With government guidance on cultural funding due to be updated next year, new analysis from national planning and development consultancy Lichfields shows that Millennium Commission-backed venues continue to generate significant returns for their communities – but warns that traditional appraisal models may understate their wider public value as operating and decarbonisation costs rise.
Drawing on recent casework for two flagship sites, the study found that The Lowry in Salford contributes around £48m a year in Gross Value Added (GVA) to the economy and welcomed 860,000 visitors in 2023/24. In the North East, The Glasshouse International Centre for Music has delivered more than 233,000 learning sessions and supported over 2.8 million attendances to education programmes since opening.
Alongside these headline numbers, the analysis highlights wider benefits in skills, inclusion and place-making that are often under-represented in conventional appraisal models.
Alex Davies, Associate Director at Lichfields, said: “Venues like The Lowry and The Glasshouse were built to inspire – and they still do. The returns are clear in jobs, visitors and learning, but the community value runs even deeper. As costs rise and net-zero upgrades come due, we need business cases that capture the whole picture so we can protect a national legacy and keep it working for the next generation.”
Between 1994 and 2006, the Millennium Commission invested more than £2 billion in 200 projects across the UK, including The Lowry, The Glasshouse and the Eden Project. A quarter of a century on, many of these venues face higher running costs, ageing plant and the need to upgrade for net zero – challenges that underline the importance of forward-looking funding frameworks.

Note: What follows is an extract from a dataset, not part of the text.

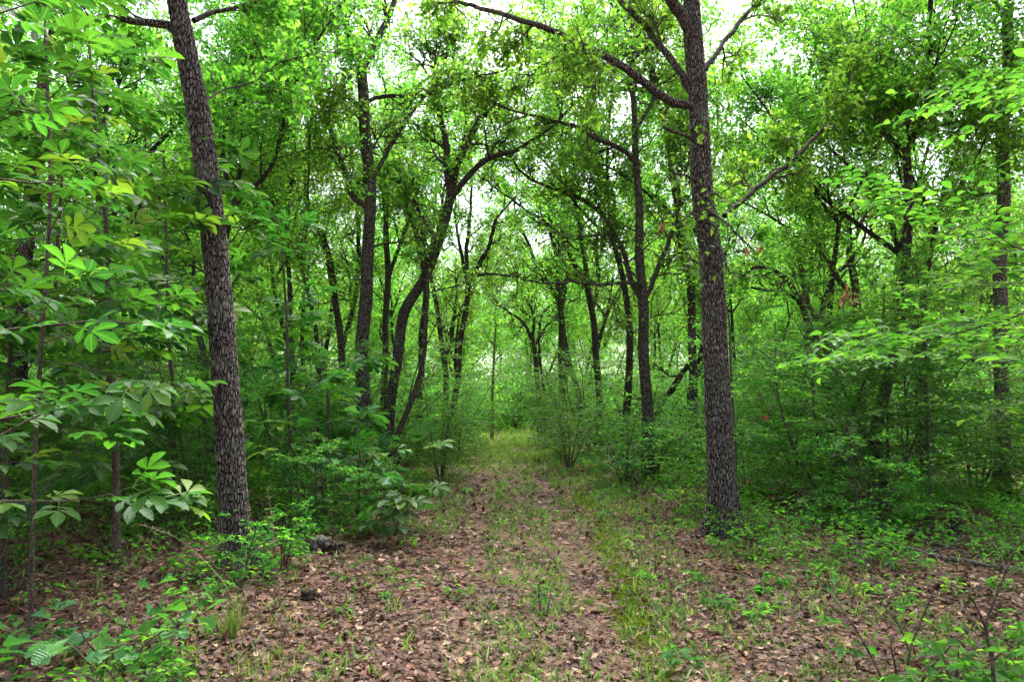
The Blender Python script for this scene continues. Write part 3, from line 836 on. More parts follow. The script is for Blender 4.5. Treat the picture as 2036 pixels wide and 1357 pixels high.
HICK = [
 dict(stem=[(232, gy_(6.2), 15), (230, 900, 13), (218, 760, 12), (214, 620, 11), (214, 500, 9), (205, 380, 8), (190, 250, 6), (180, 130, 5), (175, 30, 4)], d=6.2, seed=201, nb=28, first=.2, label='big-leaved sapling with a thin grey stem left of the big left trunk', blen=(.8, 1.4)),
 dict(stem=[(-60, gy_(3.4), 26), (-50, 1000, 24), (-45, 700, 20), (-40, 350, 16), (-60, 0, 12)], d=3.4, seed=202, nb=10, first=.25, size=(.13, .19), label='big-leaved sapling closest to the viewer, reaching in at the left edge', blen=(.5, .95), az=.6),
 dict(stem=[(60, gy_(4.7), 9), (70, 900, 8), (85, 650, 8), (100, 400, 7), (95, 200, 7), (90, 60, 5)], d=4.7, seed=203, size=(.15, .23), nb=24, first=.30, label='tall big-leaved sapling near the left edge with leaves to the top', blen=(.6, 1.1)),
 dict(stem=[(340, gy_(8.4), 9), (345, 850, 8), (335, 650, 7), (330, 450, 6), (325, 300, 4)], d=8.4, seed=204, nb=20, first=.15, label='slim big-leaved sapling just left behind the big left trunk', blen=(.7, 1.2)),
 dict(stem=[(575, gy_(8.8), 8), (578, 900, 7), (572, 780, 6), (570, 640, 5), (560, 500, 4), (550, 440, 3)], d=8.8, seed=205, nb=15, first=.12, label='big-leaved sapling just right behind the big left trunk', blen=(.6, 1.0)),
 dict(stem=[(110, gy_(9), 10), (120, 800, 9), (110, 600, 8), (120, 400, 6), (130, 250, 4)], d=9.0, seed=206, nb=24, first=.12, label='leafy sapling behind the tall sapling at the left edge', blen=(.8, 1.3)),
 dict(stem=[(8, gy_(5.6), 12), (12, 850, 9), (20, 700, 8), (18, 560, 6)], d=5.6, seed=207, nb=12, first=.2, label='short sapling with a black stem beside the left edge', blen=(.6, 1.0)),
 dict(stem=[(660, gy_(10), 7), (655, 880, 6), (650, 760, 5), (640, 700, 4)], d=10.0, seed=208, nb=12, first=.1, label='bright big-leaved sapling left of the forked oak', blen=(.7, 1.1)),
 dict(stem=[(712, gy_(8.3), 6), (714, 960, 5), (716, 900, 4)], d=8.3, seed=209, nb=9, first=.3, leaf='blackjack', mat='blackjack', size=(.12, .18), blen=(.4, .7), label='young oak on a thin stem at the left side of the path'),
 dict(stem=[(790, gy_(8.0), 5), (792, 1000, 4), (800, 960, 3)], d=8.0, seed=210, nb=7, first=.3, leaf='hickory', size=(.2, .28), blen=(.3, .55), label='low bright seedling nearest the left rut, right of the young oak'),
 dict(stem=[(1700, gy_(8.6), 6), (1698, 960, 5), (1690, 880, 4), (1685, 830, 3)], d=8.6, seed=211, nb=12, first=.15, leaf='blackjack', mat='blackjack', size=(.12, .19), blen=(.35, .6), label='broad-leaved bluish sapling right of the big right trunk'),
 # right edge: elm boughs reaching in
 dict(name='elm_sapling', stem=[(2230, gy_(3.6), 22), (2215, 900, 20), (2200, 600, 17), (2190, 350, 14), (2180, 100, 10)], d=3.6, seed=221, nb=8, first=.42, leaf='elm', mat='elm', size=(.05, .085), blen=(.9, 1.45), az=3.3, lift=.05, label='elm with toothed leaves reaching in from the right edge'),
 dict(name='elm_sapling', stem=[(2130, gy_(5.6), 14), (2125, 950, 13), (2110, 750, 12), (2100, 500, 10), (2090, 380, 8)], d=5.6, seed=222, nb=6, first=.48, leaf='elm', mat='elm', size=(.055, .09), blen=(.9, 1.35), az=3.2, lift=.05, label='elm sapling with flat leafy boughs crossing in front of the grey-barked tree'),
 dict(name='elm_sapling', stem=[(1850, gy_(9), 8), (1845, 850, 7), (1840, 700, 6), (1830, 580, 4)], d=9.0, seed=223, nb=22, first=.2, leaf='elm_lo', mat='elm', size=(.06, .10), blen=(.9, 1.5), lift=.0, label='yellow-green elm sapling left of the grey-barked tree'),
 dict(name='elm_sapling', stem=[(1460, gy_(9.2), 7), (1462, 900, 6), (1455, 780, 5), (1450, 640, 4)], d=9.2, seed=224, nb=20, first=.2, leaf='elm_lo', mat='shrub', size=(.045, .07), blen=(.8, 1.4), lift=.0, label='fine-leaved sapling right behind the big right trunk'),
]
for H in HICK:
    H = dict(H); nm = H.pop('name', 'sapling' if 'leaf' not in H else 'oak_seedling')
    e, n = hickory(nm, H.pop('stem'), H.pop('d'), H.pop('label'), H.pop('seed'), **H)
    if nm == 'elm_sapling':
        pass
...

Davies added: “As the government reviews its appraisal frameworks, there’s a real opportunity to embed these broader measures of value into how cultural projects are funded and assessed. That shift would help secure the legacy of the Millennium Commission’s investment and ensure similar returns from future regeneration programmes.”
The findings build on Lichfields’ earlier research, The Funding Dilemma, which explored how value-for-money assessments can overlook wider social and economic benefits. Together, the studies highlight the importance of developing appraisal frameworks so public investment decisions better reflect long-term outcomes.
The analysis calls for a more rounded approach to assessing cultural projects – one that recognises economic spillovers, education outcomes and the role these buildings play in regeneration and local identity.